Третий – поход в духе «страха влияния» Гарольда Блума, в поисках утраченного, а на деле запрятанного глубоко в ткань текста «сильным предшественником», причем запрятанного настолько надежно, что смятые складки и простыни (мандельштамовский интертекст) могут обернуться всего лишь ловушкой, в которую обязательно попадется наивный читатель. «Наивный» в данном случае значит «не сведущий в теории Блума», выделившего и описавшего шесть стратегий такого хитроумного укрывания отцовской (всегда почему-то отцовской) фигуры[73], направленных на то, чтобы переиграть сильного, канонического предшественника на его же поле, но своим, выкованным в соперничестве оружием. Это сложный, прямо-таки обезнадеживающий путь, особенно если представить, сколько же уловок и обманных ходов надо держать в голове, помимо начетнического знания классического корпуса текстов.

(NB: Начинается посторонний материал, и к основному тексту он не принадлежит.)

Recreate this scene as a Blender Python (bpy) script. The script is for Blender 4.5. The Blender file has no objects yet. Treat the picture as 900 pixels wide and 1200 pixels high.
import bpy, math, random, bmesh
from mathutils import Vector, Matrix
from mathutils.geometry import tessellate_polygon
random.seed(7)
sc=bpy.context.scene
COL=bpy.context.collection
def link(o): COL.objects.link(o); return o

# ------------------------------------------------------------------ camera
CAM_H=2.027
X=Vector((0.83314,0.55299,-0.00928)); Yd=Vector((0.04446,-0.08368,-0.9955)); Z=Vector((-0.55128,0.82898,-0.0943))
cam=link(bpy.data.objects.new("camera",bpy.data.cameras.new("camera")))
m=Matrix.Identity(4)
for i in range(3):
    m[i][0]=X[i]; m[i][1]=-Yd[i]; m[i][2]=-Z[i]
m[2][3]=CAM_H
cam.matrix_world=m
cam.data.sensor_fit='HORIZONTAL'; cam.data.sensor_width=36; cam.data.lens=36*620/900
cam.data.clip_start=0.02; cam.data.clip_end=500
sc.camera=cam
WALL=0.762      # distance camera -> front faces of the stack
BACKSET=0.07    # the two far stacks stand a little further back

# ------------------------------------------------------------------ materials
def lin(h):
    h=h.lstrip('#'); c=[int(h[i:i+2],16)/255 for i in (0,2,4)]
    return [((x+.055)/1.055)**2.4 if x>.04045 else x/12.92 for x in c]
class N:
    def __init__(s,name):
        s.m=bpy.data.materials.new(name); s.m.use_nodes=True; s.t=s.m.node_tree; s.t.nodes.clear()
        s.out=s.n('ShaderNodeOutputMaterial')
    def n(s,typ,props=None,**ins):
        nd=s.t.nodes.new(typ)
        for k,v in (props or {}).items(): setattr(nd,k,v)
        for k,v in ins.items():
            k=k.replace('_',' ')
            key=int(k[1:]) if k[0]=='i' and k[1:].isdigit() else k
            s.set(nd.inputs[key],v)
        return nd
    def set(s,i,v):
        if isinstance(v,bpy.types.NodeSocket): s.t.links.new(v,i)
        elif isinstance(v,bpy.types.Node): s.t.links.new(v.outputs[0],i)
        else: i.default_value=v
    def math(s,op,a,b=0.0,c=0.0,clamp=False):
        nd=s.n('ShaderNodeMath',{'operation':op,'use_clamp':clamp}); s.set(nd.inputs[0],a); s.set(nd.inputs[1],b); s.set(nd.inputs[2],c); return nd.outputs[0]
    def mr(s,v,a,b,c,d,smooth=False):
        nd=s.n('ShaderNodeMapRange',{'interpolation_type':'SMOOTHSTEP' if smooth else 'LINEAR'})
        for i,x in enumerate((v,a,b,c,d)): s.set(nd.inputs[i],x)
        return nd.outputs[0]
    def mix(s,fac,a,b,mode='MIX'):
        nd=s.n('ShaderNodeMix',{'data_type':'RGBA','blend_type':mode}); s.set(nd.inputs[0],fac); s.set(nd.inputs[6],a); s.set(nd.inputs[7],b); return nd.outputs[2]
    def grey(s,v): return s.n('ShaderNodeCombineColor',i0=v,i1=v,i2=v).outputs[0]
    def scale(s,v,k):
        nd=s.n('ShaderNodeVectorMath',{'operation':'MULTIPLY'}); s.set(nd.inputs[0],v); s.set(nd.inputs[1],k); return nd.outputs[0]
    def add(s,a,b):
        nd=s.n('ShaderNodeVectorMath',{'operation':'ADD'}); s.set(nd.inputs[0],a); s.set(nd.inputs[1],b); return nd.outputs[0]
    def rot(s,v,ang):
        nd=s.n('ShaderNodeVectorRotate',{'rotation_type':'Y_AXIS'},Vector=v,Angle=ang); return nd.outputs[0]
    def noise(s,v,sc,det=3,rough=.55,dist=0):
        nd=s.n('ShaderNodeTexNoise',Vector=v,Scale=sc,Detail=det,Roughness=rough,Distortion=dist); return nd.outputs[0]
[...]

Здесь-то нам и может понадобиться тень Бродского, промелькнувшая в жизни что оказалась женской. Это длинная тень, не только аккумулирующая в себе колоссальный символический капитал, но и способная в одиночку представительствовать за культурный порядок, царящий в нашем недатском королевстве[74]. Не странно ли, что, в отличие от старших и младших коллег, нередко интонационно и риторически попадающих в резонанс с певцом Урании (и того не скрывающих), у Горенко это – едва ли не единственное громкое оспаривание (универсальности) Бродского?